**PROBLEM DETAILS:**
Count how many lines contain the word "Take". Please give only the number.

**DATA SECTION:**
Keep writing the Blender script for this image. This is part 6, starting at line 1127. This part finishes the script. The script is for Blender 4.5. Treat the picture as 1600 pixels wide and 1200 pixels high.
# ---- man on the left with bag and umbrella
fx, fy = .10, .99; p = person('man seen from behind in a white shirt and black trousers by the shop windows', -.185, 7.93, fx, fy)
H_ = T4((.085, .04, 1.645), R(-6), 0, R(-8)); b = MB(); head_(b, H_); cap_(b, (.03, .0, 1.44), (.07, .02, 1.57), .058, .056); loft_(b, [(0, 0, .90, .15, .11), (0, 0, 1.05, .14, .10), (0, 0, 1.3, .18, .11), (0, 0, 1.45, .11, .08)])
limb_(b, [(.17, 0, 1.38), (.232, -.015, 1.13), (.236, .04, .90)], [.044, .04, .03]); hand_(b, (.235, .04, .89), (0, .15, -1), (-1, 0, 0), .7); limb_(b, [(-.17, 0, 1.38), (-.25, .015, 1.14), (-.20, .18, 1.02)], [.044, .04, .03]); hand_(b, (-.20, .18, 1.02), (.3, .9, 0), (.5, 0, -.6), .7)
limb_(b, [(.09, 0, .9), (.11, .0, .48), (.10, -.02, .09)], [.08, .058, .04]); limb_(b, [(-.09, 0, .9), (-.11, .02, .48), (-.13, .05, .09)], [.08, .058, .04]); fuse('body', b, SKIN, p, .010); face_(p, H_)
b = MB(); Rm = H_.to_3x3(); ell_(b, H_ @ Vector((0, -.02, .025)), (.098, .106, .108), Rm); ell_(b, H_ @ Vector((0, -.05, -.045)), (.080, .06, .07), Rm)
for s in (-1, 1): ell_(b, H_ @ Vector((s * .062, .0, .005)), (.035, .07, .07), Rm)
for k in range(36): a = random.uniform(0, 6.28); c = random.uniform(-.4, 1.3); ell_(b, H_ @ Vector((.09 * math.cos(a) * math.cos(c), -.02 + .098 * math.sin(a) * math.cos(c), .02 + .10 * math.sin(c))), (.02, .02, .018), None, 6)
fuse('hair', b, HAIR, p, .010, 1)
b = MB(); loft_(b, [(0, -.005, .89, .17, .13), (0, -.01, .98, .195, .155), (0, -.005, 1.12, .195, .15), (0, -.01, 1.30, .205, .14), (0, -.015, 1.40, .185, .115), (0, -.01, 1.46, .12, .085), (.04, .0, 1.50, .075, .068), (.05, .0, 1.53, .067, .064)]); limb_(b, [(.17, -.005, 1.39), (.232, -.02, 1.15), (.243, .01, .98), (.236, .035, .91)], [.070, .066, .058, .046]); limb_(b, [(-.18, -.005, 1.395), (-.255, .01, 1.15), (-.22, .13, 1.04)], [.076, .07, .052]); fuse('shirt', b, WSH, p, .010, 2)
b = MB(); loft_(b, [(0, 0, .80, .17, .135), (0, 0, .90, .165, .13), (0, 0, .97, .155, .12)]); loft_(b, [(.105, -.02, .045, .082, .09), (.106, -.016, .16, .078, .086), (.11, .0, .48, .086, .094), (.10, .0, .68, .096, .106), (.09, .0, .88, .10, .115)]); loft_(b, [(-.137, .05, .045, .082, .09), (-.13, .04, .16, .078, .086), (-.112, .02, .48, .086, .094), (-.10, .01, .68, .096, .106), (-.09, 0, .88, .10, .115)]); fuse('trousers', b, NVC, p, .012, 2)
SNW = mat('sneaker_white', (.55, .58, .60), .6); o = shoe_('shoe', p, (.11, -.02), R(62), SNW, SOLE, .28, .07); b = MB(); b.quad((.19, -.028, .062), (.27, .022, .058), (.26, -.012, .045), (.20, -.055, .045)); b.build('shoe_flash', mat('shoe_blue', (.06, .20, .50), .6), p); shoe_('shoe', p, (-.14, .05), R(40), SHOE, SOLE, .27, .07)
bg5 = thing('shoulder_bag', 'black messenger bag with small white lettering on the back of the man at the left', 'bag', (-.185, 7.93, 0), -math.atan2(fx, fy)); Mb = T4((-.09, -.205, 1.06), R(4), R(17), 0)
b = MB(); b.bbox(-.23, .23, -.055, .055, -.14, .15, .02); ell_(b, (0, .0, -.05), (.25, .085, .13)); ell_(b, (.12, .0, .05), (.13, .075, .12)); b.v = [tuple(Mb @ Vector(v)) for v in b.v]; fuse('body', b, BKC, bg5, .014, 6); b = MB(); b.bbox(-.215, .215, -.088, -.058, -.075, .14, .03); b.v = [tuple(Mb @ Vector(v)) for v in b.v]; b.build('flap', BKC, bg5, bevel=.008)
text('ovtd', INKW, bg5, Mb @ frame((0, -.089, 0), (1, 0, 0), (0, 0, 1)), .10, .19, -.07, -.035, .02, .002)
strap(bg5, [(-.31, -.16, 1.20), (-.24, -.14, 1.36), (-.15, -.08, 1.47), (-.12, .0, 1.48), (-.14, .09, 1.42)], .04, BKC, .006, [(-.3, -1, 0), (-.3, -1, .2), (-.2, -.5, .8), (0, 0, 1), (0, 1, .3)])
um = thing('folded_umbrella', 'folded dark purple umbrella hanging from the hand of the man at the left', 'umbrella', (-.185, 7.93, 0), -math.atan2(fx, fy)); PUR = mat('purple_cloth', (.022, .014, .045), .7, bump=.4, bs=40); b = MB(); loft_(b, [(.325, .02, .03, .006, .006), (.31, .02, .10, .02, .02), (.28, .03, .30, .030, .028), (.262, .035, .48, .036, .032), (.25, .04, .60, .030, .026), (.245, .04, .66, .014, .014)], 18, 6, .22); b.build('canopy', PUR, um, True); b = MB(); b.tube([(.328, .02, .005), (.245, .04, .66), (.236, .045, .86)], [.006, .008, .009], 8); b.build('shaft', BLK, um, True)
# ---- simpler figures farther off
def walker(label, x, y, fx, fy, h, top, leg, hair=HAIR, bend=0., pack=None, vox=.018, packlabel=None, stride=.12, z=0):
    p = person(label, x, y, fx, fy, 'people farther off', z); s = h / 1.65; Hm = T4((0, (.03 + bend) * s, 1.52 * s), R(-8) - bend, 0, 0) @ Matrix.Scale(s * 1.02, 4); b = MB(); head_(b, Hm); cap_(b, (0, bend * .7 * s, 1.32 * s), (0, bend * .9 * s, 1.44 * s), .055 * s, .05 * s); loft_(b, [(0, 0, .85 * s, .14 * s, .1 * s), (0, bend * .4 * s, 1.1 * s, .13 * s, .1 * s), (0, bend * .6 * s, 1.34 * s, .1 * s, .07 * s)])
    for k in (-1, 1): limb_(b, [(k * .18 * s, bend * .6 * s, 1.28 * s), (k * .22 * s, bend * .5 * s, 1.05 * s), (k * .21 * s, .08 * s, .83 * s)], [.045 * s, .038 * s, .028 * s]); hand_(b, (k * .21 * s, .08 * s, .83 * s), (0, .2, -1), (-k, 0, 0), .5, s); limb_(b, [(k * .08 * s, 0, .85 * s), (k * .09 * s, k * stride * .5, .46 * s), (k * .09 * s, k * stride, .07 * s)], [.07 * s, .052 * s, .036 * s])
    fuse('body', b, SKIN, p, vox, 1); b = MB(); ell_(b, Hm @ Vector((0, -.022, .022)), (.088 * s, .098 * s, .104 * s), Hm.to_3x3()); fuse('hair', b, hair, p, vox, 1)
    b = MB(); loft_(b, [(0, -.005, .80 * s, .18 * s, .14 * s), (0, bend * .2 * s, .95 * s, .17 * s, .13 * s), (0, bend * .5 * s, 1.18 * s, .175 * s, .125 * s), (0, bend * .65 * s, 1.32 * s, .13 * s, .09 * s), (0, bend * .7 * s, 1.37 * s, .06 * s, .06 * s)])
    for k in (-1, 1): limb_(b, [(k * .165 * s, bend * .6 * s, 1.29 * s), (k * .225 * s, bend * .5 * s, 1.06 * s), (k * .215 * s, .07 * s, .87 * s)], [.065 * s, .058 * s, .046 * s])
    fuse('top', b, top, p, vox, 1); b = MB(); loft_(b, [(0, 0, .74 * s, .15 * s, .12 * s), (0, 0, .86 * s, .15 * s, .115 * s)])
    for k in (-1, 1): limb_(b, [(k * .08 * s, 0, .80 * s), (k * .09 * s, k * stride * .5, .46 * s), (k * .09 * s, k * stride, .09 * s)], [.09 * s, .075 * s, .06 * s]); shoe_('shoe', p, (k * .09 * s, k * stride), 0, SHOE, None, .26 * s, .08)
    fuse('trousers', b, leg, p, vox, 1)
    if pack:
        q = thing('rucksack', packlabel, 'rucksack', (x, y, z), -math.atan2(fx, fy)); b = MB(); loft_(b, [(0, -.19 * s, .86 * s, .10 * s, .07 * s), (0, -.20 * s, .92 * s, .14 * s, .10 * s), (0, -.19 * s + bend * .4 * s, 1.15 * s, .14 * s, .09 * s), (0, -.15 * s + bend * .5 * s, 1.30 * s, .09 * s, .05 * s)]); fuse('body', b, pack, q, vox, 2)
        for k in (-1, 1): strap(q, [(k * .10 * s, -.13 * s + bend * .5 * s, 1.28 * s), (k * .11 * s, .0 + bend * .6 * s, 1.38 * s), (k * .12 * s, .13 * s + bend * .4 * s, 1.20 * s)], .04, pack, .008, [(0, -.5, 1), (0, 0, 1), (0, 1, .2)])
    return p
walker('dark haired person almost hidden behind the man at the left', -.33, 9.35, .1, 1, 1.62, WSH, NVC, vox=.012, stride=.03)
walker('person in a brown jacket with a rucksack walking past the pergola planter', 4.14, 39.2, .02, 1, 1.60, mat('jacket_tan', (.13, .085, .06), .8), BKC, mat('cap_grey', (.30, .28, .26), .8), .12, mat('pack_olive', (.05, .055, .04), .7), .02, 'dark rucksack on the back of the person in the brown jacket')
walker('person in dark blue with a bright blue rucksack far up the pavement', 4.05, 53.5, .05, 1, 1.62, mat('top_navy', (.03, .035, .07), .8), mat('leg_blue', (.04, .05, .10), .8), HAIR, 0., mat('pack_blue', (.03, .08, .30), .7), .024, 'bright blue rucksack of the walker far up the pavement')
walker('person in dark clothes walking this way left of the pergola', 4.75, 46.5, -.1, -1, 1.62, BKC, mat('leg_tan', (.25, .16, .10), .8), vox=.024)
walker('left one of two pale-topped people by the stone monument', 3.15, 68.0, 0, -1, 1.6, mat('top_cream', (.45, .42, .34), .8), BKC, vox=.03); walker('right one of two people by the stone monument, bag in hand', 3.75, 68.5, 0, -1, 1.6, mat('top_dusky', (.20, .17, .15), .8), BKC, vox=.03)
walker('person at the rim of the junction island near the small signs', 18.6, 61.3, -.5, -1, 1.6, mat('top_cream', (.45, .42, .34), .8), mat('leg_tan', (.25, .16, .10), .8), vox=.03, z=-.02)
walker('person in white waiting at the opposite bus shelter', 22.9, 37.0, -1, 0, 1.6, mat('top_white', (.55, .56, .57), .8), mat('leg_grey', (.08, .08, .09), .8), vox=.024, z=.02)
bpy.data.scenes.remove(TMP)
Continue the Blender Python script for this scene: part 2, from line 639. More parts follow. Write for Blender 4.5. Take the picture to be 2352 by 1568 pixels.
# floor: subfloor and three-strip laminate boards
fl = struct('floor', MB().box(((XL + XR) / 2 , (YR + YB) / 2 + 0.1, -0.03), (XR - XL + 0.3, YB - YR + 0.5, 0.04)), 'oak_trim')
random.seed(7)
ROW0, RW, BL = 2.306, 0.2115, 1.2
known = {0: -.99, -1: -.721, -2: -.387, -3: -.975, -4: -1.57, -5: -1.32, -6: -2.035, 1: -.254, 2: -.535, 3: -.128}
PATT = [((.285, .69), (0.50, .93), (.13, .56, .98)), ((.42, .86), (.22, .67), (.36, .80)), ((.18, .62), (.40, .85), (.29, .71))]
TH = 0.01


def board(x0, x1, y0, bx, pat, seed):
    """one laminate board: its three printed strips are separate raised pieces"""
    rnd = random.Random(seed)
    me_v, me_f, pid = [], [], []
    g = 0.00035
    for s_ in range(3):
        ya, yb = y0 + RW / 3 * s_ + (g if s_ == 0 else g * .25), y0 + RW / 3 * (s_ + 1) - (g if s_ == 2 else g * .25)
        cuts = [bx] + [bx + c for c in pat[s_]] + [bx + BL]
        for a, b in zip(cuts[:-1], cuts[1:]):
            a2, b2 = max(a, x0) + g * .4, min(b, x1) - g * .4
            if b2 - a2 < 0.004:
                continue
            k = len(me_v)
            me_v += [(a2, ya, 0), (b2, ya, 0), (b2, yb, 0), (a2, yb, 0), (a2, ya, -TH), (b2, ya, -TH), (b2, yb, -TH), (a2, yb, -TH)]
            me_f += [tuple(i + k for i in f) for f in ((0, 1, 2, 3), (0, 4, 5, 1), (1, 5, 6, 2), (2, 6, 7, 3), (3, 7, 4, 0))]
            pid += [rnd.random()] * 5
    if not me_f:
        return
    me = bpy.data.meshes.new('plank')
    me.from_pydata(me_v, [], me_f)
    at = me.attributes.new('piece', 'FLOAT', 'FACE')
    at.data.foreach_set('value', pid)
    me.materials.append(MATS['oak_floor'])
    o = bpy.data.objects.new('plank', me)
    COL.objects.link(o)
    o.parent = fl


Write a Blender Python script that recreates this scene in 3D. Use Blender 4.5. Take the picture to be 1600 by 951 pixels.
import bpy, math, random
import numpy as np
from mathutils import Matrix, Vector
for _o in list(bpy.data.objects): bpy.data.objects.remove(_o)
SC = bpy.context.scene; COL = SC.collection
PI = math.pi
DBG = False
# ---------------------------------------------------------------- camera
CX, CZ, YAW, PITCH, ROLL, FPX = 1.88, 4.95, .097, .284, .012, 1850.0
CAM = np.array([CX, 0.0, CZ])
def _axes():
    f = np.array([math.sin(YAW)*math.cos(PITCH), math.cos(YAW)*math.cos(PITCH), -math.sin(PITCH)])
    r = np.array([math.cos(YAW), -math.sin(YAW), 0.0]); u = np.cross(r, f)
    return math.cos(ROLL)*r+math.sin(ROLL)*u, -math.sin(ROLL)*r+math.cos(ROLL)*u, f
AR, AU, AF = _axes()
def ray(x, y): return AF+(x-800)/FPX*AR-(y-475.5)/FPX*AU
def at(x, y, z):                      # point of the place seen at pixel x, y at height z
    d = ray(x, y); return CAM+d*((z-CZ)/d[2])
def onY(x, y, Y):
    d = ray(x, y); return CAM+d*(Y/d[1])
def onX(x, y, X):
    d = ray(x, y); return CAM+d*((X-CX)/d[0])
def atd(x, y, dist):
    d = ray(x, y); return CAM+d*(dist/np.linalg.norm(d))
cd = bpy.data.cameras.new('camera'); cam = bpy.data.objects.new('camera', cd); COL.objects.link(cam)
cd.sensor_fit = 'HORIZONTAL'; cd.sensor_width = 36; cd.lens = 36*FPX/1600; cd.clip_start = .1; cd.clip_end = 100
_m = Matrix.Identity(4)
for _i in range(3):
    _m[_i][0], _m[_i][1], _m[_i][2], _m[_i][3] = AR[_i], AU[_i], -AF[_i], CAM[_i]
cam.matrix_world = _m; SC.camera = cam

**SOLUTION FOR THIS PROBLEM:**
2